-- START Source material --

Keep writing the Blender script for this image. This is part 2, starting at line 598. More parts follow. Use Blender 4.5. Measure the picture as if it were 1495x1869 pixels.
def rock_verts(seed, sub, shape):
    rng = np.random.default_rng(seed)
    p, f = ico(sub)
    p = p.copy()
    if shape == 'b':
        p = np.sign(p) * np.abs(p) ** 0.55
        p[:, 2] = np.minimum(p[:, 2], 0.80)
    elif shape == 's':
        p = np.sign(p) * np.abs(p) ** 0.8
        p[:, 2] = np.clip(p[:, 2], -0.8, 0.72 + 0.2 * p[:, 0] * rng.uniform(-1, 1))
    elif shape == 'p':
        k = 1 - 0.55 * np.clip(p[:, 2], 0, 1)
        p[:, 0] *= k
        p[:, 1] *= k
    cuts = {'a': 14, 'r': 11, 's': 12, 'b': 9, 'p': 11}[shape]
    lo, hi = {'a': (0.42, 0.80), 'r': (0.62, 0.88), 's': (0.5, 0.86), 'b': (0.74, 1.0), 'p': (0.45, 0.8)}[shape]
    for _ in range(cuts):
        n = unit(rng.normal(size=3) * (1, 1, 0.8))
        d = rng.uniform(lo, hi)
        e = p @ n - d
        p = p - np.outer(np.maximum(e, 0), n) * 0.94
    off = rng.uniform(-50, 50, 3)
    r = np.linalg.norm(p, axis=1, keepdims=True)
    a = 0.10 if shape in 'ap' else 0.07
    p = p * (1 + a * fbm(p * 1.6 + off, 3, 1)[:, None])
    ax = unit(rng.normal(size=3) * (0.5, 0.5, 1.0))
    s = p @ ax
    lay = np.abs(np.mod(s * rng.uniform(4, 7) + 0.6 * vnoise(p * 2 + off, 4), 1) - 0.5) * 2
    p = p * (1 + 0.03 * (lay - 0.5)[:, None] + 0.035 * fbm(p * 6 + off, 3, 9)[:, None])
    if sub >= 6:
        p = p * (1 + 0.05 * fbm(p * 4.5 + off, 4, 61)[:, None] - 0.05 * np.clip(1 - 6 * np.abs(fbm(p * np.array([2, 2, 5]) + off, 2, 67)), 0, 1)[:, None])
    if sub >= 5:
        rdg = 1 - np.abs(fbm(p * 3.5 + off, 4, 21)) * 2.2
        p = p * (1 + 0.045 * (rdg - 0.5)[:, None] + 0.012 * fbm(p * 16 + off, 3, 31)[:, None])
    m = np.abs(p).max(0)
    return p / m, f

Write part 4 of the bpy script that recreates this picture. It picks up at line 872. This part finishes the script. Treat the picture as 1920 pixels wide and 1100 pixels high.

-- END Source material --

Your goal |
All of the entries must be quoted exactly; please include each one.

Answer for the task |
Keep writing the Blender script for this image. This is part 2, starting at line 598. More parts follow. Use Blender 4.5. Measure the picture as if it were 1495x1869 pixels.
def rock_verts(seed, sub, shape):
    rng = np.random.default_rng(seed)
    p, f = ico(sub)
    p = p.copy()
    if shape == 'b':
        p = np.sign(p) * np.abs(p) ** 0.55
        p[:, 2] = np.minimum(p[:, 2], 0.80)
    elif shape == 's':
        p = np.sign(p) * np.abs(p) ** 0.8
        p[:, 2] = np.clip(p[:, 2], -0.8, 0.72 + 0.2 * p[:, 0] * rng.uniform(-1, 1))
    elif shape == 'p':
        k = 1 - 0.55 * np.clip(p[:, 2], 0, 1)
        p[:, 0] *= k
        p[:, 1] *= k
    cuts = {'a': 14, 'r': 11, 's': 12, 'b': 9, 'p': 11}[shape]
    lo, hi = {'a': (0.42, 0.80), 'r': (0.62, 0.88), 's': (0.5, 0.86), 'b': (0.74, 1.0), 'p': (0.45, 0.8)}[shape]
    for _ in range(cuts):
        n = unit(rng.normal(size=3) * (1, 1, 0.8))
        d = rng.uniform(lo, hi)
        e = p @ n - d
        p = p - np.outer(np.maximum(e, 0), n) * 0.94
    off = rng.uniform(-50, 50, 3)
    r = np.linalg.norm(p, axis=1, keepdims=True)
    a = 0.10 if shape in 'ap' else 0.07
    p = p * (1 + a * fbm(p * 1.6 + off, 3, 1)[:, None])
    ax = unit(rng.normal(size=3) * (0.5, 0.5, 1.0))
    s = p @ ax
    lay = np.abs(np.mod(s * rng.uniform(4, 7) + 0.6 * vnoise(p * 2 + off, 4), 1) - 0.5) * 2
    p = p * (1 + 0.03 * (lay - 0.5)[:, None] + 0.035 * fbm(p * 6 + off, 3, 9)[:, None])
    if sub >= 6:
        p = p * (1 + 0.05 * fbm(p * 4.5 + off, 4, 61)[:, None] - 0.05 * np.clip(1 - 6 * np.abs(fbm(p * np.array([2, 2, 5]) + off, 2, 67)), 0, 1)[:, None])
    if sub >= 5:
        rdg = 1 - np.abs(fbm(p * 3.5 + off, 4, 21)) * 2.2
        p = p * (1 + 0.045 * (rdg - 0.5)[:, None] + 0.012 * fbm(p * 16 + off, 3, 31)[:, None])
    m = np.abs(p).max(0)
    return p / m, f

Write part 4 of the bpy script that recreates this picture. It picks up at line 872. This part finishes the script. Treat the picture as 1920 pixels wide and 1100 pixels high.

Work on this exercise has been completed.